Paris a, pour la première fois, ce lundi, emprunté à court terme à des taux d’intérêt négatifs. Toutefois, selon l'économiste Pascal de Lima, la confiance des marchés dans la dette d'un État se mesure surtout par rapport aux emprunts à long terme.
Les investisseurs se sont rués, lundi, sur les bons à court terme du Trésor français. Conséquence : les taux des obligations à trois et six mois ont été négatifs (respectivement -0,005 % et -0,006 %) pour la première fois de l’histoire en France. En clair, Paris remboursera moins que le montant emprunté puisque les investisseurs sont prêts à perdre une petite somme d'argent sur ces opérations. L’Agence France Trésor (AFT), qui gère la dette de l'État, a ainsi placé près de 6 milliards d'euros de bons, soit le maximum de ce qu’elle comptait lever sur les marchés.
Paris rejoint ainsi le club très fermé de l’Allemagne, des Pays-Bas ou encore de l’Autriche qui parviennent, depuis le début de l’année, à placer leurs bons du Trésor à des taux négatifs.
Alors que le taux auquel l’Espagne emprunte à dix ans atteignait récemment les 7 %, cette évolution semble indiquer que les marchés financiers font de la France un havre de sécurité financière. Pascal de Lima, économiste et enseignant à Sciences-Po, juge toutefois qu’il ne faut pas en tirer de conclusions trop hâtives.

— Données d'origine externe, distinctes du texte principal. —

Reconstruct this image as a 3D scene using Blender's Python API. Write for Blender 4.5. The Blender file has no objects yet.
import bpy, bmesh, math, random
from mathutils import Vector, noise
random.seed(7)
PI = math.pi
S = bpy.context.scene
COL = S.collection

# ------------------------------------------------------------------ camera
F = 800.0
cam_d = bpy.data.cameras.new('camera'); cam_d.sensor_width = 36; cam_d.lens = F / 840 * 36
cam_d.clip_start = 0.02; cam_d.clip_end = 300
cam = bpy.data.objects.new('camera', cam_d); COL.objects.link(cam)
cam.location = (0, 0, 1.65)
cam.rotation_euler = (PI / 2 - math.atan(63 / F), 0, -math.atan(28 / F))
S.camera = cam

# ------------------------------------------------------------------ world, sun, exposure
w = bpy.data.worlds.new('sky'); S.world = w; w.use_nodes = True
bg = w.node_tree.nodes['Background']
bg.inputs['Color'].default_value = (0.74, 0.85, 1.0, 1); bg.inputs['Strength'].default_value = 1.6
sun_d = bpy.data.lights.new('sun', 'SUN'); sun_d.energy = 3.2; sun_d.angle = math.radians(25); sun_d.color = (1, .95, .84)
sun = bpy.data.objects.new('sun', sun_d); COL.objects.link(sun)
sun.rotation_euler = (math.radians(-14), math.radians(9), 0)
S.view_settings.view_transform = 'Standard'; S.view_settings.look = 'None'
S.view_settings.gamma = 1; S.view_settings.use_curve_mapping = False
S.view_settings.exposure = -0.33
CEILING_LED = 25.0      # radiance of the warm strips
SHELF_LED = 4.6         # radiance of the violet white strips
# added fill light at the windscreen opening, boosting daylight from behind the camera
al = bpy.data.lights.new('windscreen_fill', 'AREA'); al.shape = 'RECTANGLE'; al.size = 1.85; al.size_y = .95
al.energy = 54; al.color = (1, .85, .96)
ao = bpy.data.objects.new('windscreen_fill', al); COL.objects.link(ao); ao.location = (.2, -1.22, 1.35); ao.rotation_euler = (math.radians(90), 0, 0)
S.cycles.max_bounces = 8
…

FRANCE 24 : Pourquoi des investisseurs acceptent-ils d’emprunter à des taux négatifs ?
Pascal de Lima : La plupart des banques et fonds de pension ont comme règle d’avoir dans leurs portefeuilles des placements sûrs. Les emprunts à court terme d’un pays qui, comme la France, détient un triple A auprès de deux agences de notation sur trois rentre dans cette catégorie.
Étant donné qu'il y a de moins en moins de placements dans ce cas-là, ces investisseurs sont obligés de se rabattre sur les quelques émissions de bons, qui restent des valeurs refuge, même si cela signifie qu’ils vont perdre un tout petit peu d’argent.
FRANCE 24 : Est-ce que ça veut dire que le risque d’un scénario à la grecque ou à l’espagnole s’éloigne pour la France ?
Pascal de Lima : Il faut se méfier des effets d’annonce. Les bons du Trésor à court terme sont des assurances tout risque dans des stratégies d’investissement global. Ces taux négatifs ne peuvent se comprendre que si on analyse tous les autres placements, qui servent, eux, à prendre des risques pour gagner de l’argent. Ce sont surtout les emprunts à long terme qui indiquent si les marchés ont confiance ou non dans la dette d’un pays.
FRANCE 24 : Qu’en est-il alors pour la France ?
Pascal de Lima : Lors du dernier placement de bons à 10 ans, la semaine dernière, le taux a atteint un rendement moyen de 2,70 % contre 3,50 %. Cela donne en effet l’impression que les choses vont bien pour Paris. Mais cela montre aussi que pour l’instant, la France bénéficie de la tempête que traversent d’autres pays et qui transforme les bons du Trésor en valeurs refuge.